====== DATA SHOWN

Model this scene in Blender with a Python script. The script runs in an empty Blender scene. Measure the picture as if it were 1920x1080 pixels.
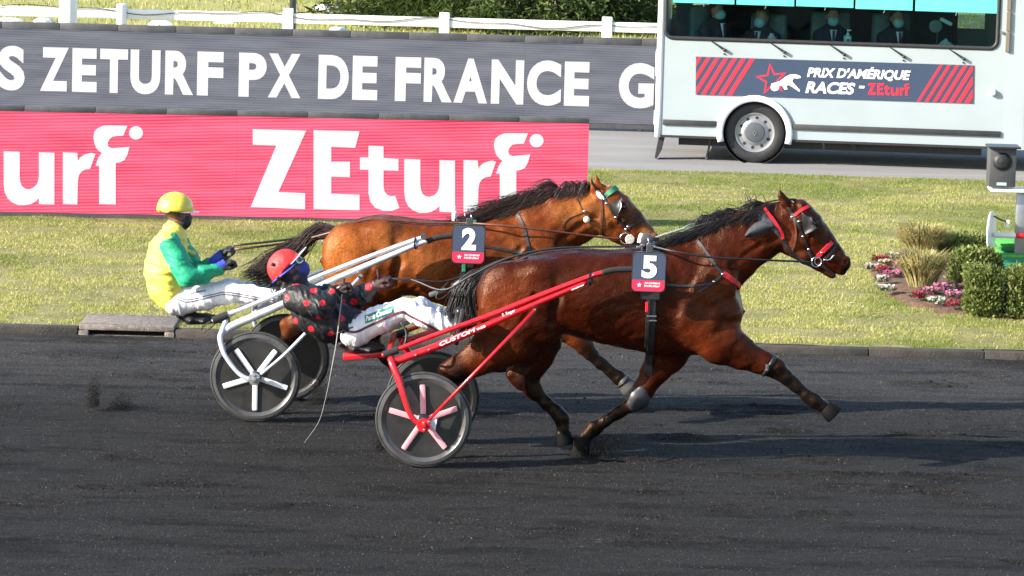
import bpy, bmesh, math, random
import numpy as np
from mathutils import Vector, Matrix
from mathutils.bvhtree import BVHTree

# ---------------------------------------------------------------- camera
SC = bpy.context.scene
COL = SC.collection
FPX = 7920.0                      # focal length in photo pixels (1920 wide)
PITCH = math.radians(7.36)
ROLL = 0.027
CAM = np.array([0.0, -30.0, 5.2])
FWD = np.array([0, math.cos(PITCH), -math.sin(PITCH)])
UPV = np.array([0, math.sin(PITCH), math.cos(PITCH)])
RGT = np.array([1.0, 0, 0])
cd = bpy.data.cameras.new('camera')
cd.sensor_width = 36.0
cd.lens = 36.0 * FPX / 1920.0
cd.clip_end = 3000
cam = bpy.data.objects.new('camera', cd)
COL.objects.link(cam)
ix = math.cos(ROLL) * RGT + math.sin(ROLL) * UPV
iy = -math.sin(ROLL) * RGT + math.cos(ROLL) * UPV
cam.matrix_world = Matrix(((ix[0], iy[0], -FWD[0], CAM[0]), (ix[1], iy[1], -FWD[1], CAM[1]),
                           (ix[2], iy[2], -FWD[2], CAM[2]), (0, 0, 0, 1)))
SC.camera = cam

# ---------------------------------------------------------------- light
SUN_EL, SUN_AZ = 25.0, 22.0       # azimuth: degrees the sun stands on the camera's side of the track's line
world = bpy.data.worlds.new('World')
SC.world = world
world.use_nodes = True
wn = world.node_tree
sky = wn.nodes.new('ShaderNodeTexSky')
sky.sky_type = 'NISHITA'
sky.sun_disc = False
sky.sun_elevation = math.radians(SUN_EL)
sky.sun_rotation = math.radians(270 - SUN_AZ)
wn.links.new(sky.outputs[0], wn.nodes['Background'].inputs[0])
wn.nodes['Background'].inputs[1].default_value = 0.11
sl = bpy.data.lights.new('sun', 'SUN')
sl.energy = 4.6
sl.angle = math.radians(0.5)
sl.color = (1.0, 0.92, 0.80)
sun = bpy.data.objects.new('sun', sl)
COL.objects.link(sun)
ce, ca = math.radians(SUN_EL), math.radians(SUN_AZ)
sun.rotation_euler = Vector((math.cos(ca) * math.cos(ce), math.sin(ca) * math.cos(ce), -math.sin(ce))).to_track_quat('-Z', 'Y').to_euler()
sun.location = (-20, -10, 15)
SC.view_settings.view_transform = 'Standard'
SC.view_settings.look = 'None'
SC.view_settings.gamma = 1.0
SC.view_settings.exposure = 1.55
SC.cycles.use_denoising = True
SC.cycles.max_bounces = 6
SC.cycles.transparent_max_bounces = 12

# ---------------------------------------------------------------- helpers: photo calibration
def ray(u, v):
    du, dv = u - 960.0, v - 540.0
    xc = du * math.cos(ROLL) + dv * math.sin(ROLL)
    yc = -du * math.sin(ROLL) + dv * math.cos(ROLL)
    return FPX * FWD + xc * RGT - yc * UPV
def W(u, v, Y):
    d = ray(u, v)
    return CAM + d * ((Y - CAM[1]) / d[1])
def G(u, v, z=0.0):
    d = ray(u, v)
    return CAM + d * ((z - CAM[2]) / d[2])
def mpp(Y):                        # metres per photo pixel at depth Y
    return (Y - CAM[1]) / FPX * 1.01
rng = np.random.default_rng(7)
random.seed(7)

# ---------------------------------------------------------------- helpers: objects
ORG = {}
def thing(name, label, cat, loc, group=None):
    o = bpy.data.objects.new(name, None)
    o.empty_display_size = 0.2
    COL.objects.link(o)
    o.location = tuple(float(c) for c in loc)
    ORG[o.name] = np.array(loc, float)
    tag(o, label, cat, group)
    return o
def tag(o, label=None, cat=None, group=None, kind=None):
    if label: o['label'] = label
    if cat: o['category'] = cat
    if group: o['group'] = group
    if kind: o['kind'] = kind
    return o
def mobj(name, V, Fc, m, parent=None, smooth=False, loc=None, col=None, local=False):
    """one mesh object from world-space vertices"""
    V = np.asarray(V, dtype=np.float64).reshape(-1, 3)
    if parent is not None:
        o0 = ORG[parent.name]
    elif loc is not None:
        o0 = np.array(loc, float)
    else:
        o0 = np.array([0.0, 0, 0])
    if not local:
        V = V - o0
    me = bpy.data.meshes.new(name)
    if isinstance(Fc, np.ndarray):
        nf, k = Fc.shape
        me.vertices.add(len(V)); me.vertices.foreach_set('co', V.ravel())
        me.loops.add(nf * k); me.loops.foreach_set('vertex_index', Fc.astype(np.int32).ravel())
        me.polygons.add(nf)
        me.polygons.foreach_set('loop_start', np.arange(0, nf * k, k, dtype=np.int32))
        try: me.polygons.foreach_set('loop_total', np.full(nf, k, dtype=np.int32))
        except Exception: pass
        me.update(calc_edges=True)
    else:
        me.from_pydata([tuple(p) for p in V], [], [tuple(f) for f in Fc])
        me.update()
    if smooth:
        me.polygons.foreach_set('use_smooth', np.ones(len(me.polygons), dtype=bool))
        if smooth != True:
            try: me.set_sharp_from_angle(angle=math.radians(float(smooth)))
            except Exception: pass
    if col is not None:
        ca_ = me.color_attributes.new('Col', 'FLOAT_COLOR', 'POINT')
        c4 = np.ones((len(V), 4), dtype=np.float32)
        c4[:, :3] = col
        ca_.data.foreach_set('color', c4.ravel())
    me.materials.append(m)
    o = bpy.data.objects.new(name, me)
    COL.objects.link(o)
    if parent is not None:
        o.parent = parent
    else:
        o.location = tuple(o0)
    ORG[o.name] = o0
    return o
def nrm(a):
    a = np.asarray(a, float)
    return a / (np.linalg.norm(a) + 1e-12)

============

* **EXERCISE OBJECTIVE**: The data above needs to be retyped exactly, with the images left out.

* **THE ANSWER**:
Model this scene in Blender with a Python script. The script runs in an empty Blender scene. Measure the picture as if it were 1920x1080 pixels.
import bpy, bmesh, math, random
import numpy as np
from mathutils import Vector, Matrix
from mathutils.bvhtree import BVHTree

# ---------------------------------------------------------------- camera
SC = bpy.context.scene
COL = SC.collection
FPX = 7920.0                      # focal length in photo pixels (1920 wide)
PITCH = math.radians(7.36)
ROLL = 0.027
CAM = np.array([0.0, -30.0, 5.2])
FWD = np.array([0, math.cos(PITCH), -math.sin(PITCH)])
UPV = np.array([0, math.sin(PITCH), math.cos(PITCH)])
RGT = np.array([1.0, 0, 0])
cd = bpy.data.cameras.new('camera')
cd.sensor_width = 36.0
cd.lens = 36.0 * FPX / 1920.0
cd.clip_end = 3000
cam = bpy.data.objects.new('camera', cd)
COL.objects.link(cam)
ix = math.cos(ROLL) * RGT + math.sin(ROLL) * UPV
iy = -math.sin(ROLL) * RGT + math.cos(ROLL) * UPV
cam.matrix_world = Matrix(((ix[0], iy[0], -FWD[0], CAM[0]), (ix[1], iy[1], -FWD[1], CAM[1]),
                           (ix[2], iy[2], -FWD[2], CAM[2]), (0, 0, 0, 1)))
SC.camera = cam

# ---------------------------------------------------------------- light
SUN_EL, SUN_AZ = 25.0, 22.0       # azimuth: degrees the sun stands on the camera's side of the track's line
world = bpy.data.worlds.new('World')
SC.world = world
world.use_nodes = True
wn = world.node_tree
sky = wn.nodes.new('ShaderNodeTexSky')
sky.sky_type = 'NISHITA'
sky.sun_disc = False
sky.sun_elevation = math.radians(SUN_EL)
sky.sun_rotation = math.radians(270 - SUN_AZ)
wn.links.new(sky.outputs[0], wn.nodes['Background'].inputs[0])
wn.nodes['Background'].inputs[1].default_value = 0.11
sl = bpy.data.lights.new('sun', 'SUN')
sl.energy = 4.6
sl.angle = math.radians(0.5)
sl.color = (1.0, 0.92, 0.80)
sun = bpy.data.objects.new('sun', sl)
COL.objects.link(sun)
ce, ca = math.radians(SUN_EL), math.radians(SUN_AZ)
sun.rotation_euler = Vector((math.cos(ca) * math.cos(ce), math.sin(ca) * math.cos(ce), -math.sin(ce))).to_track_quat('-Z', 'Y').to_euler()
sun.location = (-20, -10, 15)
SC.view_settings.view_transform = 'Standard'
SC.view_settings.look = 'None'
SC.view_settings.gamma = 1.0
SC.view_settings.exposure = 1.55
SC.cycles.use_denoising = True
SC.cycles.max_bounces = 6
SC.cycles.transparent_max_bounces = 12

# ---------------------------------------------------------------- helpers: photo calibration
def ray(u, v):
    du, dv = u - 960.0, v - 540.0
    xc = du * math.cos(ROLL) + dv * math.sin(ROLL)
    yc = -du * math.sin(ROLL) + dv * math.cos(ROLL)
    return FPX * FWD + xc * RGT - yc * UPV
def W(u, v, Y):
    d = ray(u, v)
    return CAM + d * ((Y - CAM[1]) / d[1])
def G(u, v, z=0.0):
    d = ray(u, v)
    return CAM + d * ((z - CAM[2]) / d[2])
def mpp(Y):                        # metres per photo pixel at depth Y
    return (Y - CAM[1]) / FPX * 1.01
rng = np.random.default_rng(7)
random.seed(7)

# ---------------------------------------------------------------- helpers: objects
ORG = {}
def thing(name, label, cat, loc, group=None):
    o = bpy.data.objects.new(name, None)
    o.empty_display_size = 0.2
    COL.objects.link(o)
    o.location = tuple(float(c) for c in loc)
    ORG[o.name] = np.array(loc, float)
    tag(o, label, cat, group)
    return o
def tag(o, label=None, cat=None, group=None, kind=None):
    if label: o['label'] = label
    if cat: o['category'] = cat
    if group: o['group'] = group
    if kind: o['kind'] = kind
    return o
def mobj(name, V, Fc, m, parent=None, smooth=False, loc=None, col=None, local=False):
    """one mesh object from world-space vertices"""
    V = np.asarray(V, dtype=np.float64).reshape(-1, 3)
    if parent is not None:
        o0 = ORG[parent.name]
    elif loc is not None:
        o0 = np.array(loc, float)
    else:
        o0 = np.array([0.0, 0, 0])
    if not local:
        V = V - o0
    me = bpy.data.meshes.new(name)
    if isinstance(Fc, np.ndarray):
        nf, k = Fc.shape
        me.vertices.add(len(V)); me.vertices.foreach_set('co', V.ravel())
        me.loops.add(nf * k); me.loops.foreach_set('vertex_index', Fc.astype(np.int32).ravel())
        me.polygons.add(nf)
        me.polygons.foreach_set('loop_start', np.arange(0, nf * k, k, dtype=np.int32))
        try: me.polygons.foreach_set('loop_total', np.full(nf, k, dtype=np.int32))
        except Exception: pass
        me.update(calc_edges=True)
    else:
        me.from_pydata([tuple(p) for p in V], [], [tuple(f) for f in Fc])
        me.update()
    if smooth:
        me.polygons.foreach_set('use_smooth', np.ones(len(me.polygons), dtype=bool))
        if smooth != True:
            try: me.set_sharp_from_angle(angle=math.radians(float(smooth)))
            except Exception: pass
    if col is not None:
        ca_ = me.color_attributes.new('Col', 'FLOAT_COLOR', 'POINT')
        c4 = np.ones((len(V), 4), dtype=np.float32)
        c4[:, :3] = col
        ca_.data.foreach_set('color', c4.ravel())
    me.materials.append(m)
    o = bpy.data.objects.new(name, me)
    COL.objects.link(o)
    if parent is not None:
        o.parent = parent
    else:
        o.location = tuple(o0)
    ORG[o.name] = o0
    return o
def nrm(a):
    a = np.asarray(a, float)
    return a / (np.linalg.norm(a) + 1e-12)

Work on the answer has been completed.